Requirement>
Determine the count of lines holding "part" and give that count alone.

Records provided>
################
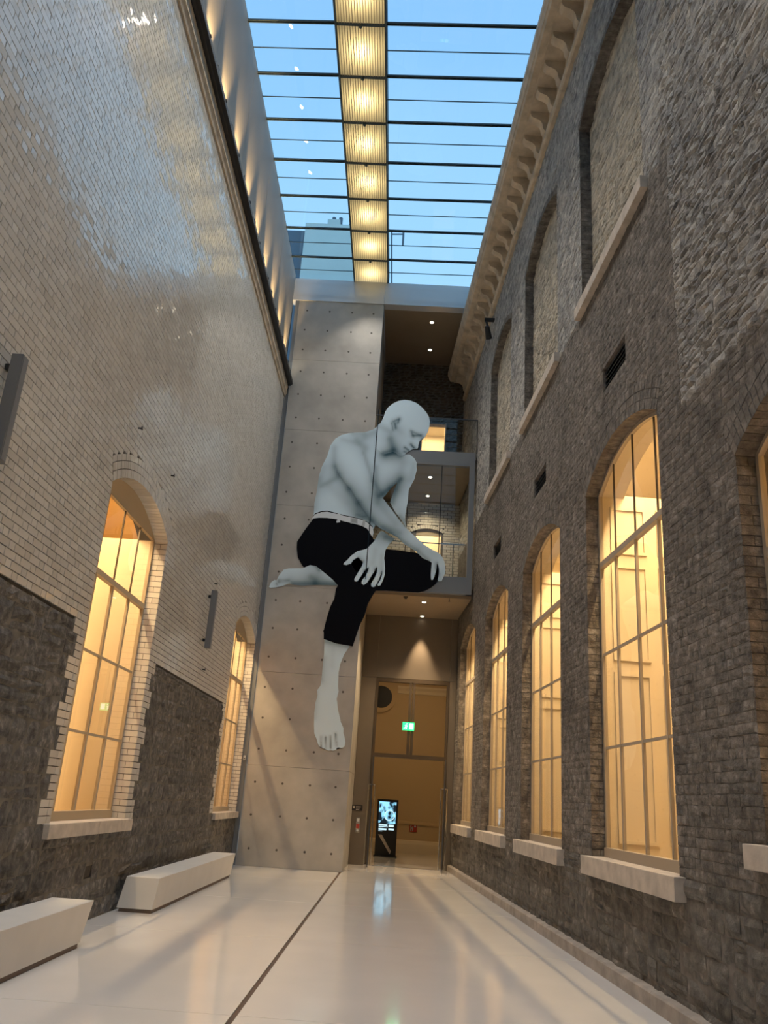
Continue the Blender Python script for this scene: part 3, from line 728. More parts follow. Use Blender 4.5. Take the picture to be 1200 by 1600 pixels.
################
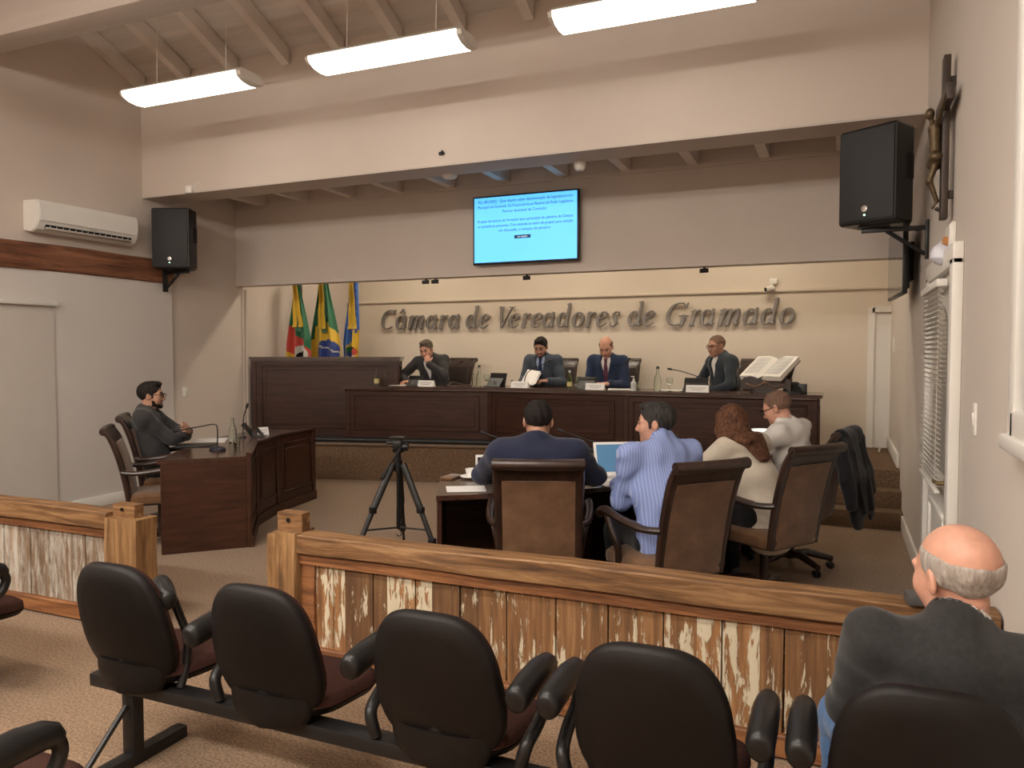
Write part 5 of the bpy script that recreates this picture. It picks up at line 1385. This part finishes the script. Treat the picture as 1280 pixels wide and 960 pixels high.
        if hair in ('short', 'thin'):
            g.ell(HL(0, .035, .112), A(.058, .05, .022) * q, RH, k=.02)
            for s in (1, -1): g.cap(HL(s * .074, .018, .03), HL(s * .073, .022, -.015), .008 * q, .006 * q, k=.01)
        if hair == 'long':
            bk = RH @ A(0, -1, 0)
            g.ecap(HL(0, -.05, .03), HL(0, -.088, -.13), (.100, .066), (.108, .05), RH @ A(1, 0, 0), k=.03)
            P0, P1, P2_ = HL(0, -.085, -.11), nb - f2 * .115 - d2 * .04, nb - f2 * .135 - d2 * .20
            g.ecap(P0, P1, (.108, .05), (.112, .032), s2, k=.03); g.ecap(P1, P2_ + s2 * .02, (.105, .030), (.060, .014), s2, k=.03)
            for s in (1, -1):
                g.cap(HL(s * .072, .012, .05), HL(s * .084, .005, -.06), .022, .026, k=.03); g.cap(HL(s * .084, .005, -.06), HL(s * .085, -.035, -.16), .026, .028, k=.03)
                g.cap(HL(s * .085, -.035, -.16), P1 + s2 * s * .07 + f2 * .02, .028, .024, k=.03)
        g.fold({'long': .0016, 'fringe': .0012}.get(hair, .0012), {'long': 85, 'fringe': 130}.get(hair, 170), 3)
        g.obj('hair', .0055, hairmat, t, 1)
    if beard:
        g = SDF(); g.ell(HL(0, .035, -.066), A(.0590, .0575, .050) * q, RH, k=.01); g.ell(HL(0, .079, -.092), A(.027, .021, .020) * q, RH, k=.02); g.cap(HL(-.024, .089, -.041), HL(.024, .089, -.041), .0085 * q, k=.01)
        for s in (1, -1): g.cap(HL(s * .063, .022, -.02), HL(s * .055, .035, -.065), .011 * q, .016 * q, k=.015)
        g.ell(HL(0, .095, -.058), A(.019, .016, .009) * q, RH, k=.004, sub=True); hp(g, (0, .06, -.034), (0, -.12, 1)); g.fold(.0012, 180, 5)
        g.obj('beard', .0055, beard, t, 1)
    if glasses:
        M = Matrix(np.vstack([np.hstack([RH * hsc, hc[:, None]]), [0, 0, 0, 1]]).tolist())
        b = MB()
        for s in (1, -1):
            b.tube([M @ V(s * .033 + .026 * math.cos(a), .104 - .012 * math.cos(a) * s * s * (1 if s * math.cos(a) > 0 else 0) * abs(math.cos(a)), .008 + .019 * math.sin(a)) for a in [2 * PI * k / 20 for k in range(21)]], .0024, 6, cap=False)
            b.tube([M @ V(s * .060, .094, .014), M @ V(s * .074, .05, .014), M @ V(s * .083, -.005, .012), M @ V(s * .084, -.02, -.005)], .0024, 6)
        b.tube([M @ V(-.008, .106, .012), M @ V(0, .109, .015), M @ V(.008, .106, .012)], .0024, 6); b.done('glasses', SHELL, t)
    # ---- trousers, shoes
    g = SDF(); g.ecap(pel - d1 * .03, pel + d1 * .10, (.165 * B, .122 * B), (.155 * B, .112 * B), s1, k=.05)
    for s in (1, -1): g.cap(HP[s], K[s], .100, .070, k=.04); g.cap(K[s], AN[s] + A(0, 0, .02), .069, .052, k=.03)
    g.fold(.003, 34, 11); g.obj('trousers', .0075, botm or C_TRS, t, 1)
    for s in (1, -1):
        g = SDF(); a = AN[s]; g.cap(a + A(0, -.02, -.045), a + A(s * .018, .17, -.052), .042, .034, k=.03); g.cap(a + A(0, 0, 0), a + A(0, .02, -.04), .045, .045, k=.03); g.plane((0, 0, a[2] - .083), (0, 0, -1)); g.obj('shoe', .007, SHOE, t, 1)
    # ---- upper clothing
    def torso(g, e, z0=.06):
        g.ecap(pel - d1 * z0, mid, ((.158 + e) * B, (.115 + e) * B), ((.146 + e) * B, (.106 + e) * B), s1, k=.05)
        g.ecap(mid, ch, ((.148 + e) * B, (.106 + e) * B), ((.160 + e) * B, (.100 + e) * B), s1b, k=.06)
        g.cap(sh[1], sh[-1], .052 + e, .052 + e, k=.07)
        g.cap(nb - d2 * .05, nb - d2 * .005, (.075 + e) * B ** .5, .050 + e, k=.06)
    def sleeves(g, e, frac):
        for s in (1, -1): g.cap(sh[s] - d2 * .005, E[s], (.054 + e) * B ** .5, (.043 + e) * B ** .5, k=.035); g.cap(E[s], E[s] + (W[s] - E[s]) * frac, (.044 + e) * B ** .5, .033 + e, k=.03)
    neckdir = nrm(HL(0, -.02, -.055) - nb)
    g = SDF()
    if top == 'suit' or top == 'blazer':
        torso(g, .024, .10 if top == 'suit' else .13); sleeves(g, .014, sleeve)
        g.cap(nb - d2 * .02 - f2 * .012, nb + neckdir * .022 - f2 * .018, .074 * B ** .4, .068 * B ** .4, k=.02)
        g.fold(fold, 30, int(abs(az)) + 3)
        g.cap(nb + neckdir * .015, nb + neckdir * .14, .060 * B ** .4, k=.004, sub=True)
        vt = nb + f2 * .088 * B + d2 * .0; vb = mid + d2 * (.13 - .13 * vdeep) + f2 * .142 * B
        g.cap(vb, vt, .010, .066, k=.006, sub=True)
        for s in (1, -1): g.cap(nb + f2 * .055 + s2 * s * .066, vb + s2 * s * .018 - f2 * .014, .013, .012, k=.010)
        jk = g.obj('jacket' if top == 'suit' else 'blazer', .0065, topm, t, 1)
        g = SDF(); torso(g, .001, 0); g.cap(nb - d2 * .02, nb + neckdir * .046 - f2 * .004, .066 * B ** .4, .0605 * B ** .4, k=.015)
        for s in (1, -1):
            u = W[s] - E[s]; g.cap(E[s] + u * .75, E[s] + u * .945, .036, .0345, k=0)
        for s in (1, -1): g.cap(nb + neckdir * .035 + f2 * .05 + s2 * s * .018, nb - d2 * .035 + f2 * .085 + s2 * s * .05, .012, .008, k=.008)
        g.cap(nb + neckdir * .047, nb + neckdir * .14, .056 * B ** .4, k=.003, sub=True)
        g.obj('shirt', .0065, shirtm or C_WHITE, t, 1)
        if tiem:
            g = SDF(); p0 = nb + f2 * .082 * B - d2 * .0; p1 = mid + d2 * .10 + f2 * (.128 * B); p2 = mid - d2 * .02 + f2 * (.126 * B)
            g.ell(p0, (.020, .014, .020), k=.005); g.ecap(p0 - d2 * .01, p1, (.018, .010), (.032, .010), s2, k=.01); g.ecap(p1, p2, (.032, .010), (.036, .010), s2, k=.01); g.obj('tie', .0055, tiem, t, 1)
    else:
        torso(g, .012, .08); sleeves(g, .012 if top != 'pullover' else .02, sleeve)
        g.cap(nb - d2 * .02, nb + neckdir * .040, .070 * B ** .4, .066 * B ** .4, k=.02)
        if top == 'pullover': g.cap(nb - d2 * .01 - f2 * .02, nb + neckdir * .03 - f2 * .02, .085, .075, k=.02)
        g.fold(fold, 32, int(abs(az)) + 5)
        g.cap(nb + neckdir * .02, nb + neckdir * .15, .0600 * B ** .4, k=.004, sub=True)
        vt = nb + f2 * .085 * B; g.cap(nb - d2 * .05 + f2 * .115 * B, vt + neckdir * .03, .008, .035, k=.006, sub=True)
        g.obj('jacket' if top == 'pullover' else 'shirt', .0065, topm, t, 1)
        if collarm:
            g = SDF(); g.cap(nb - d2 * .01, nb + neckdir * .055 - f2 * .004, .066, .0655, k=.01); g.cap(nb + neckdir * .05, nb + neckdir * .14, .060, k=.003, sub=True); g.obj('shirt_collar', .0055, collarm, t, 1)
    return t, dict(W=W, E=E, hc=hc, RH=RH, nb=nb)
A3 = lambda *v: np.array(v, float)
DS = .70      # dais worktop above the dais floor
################
Result for this exercise>
2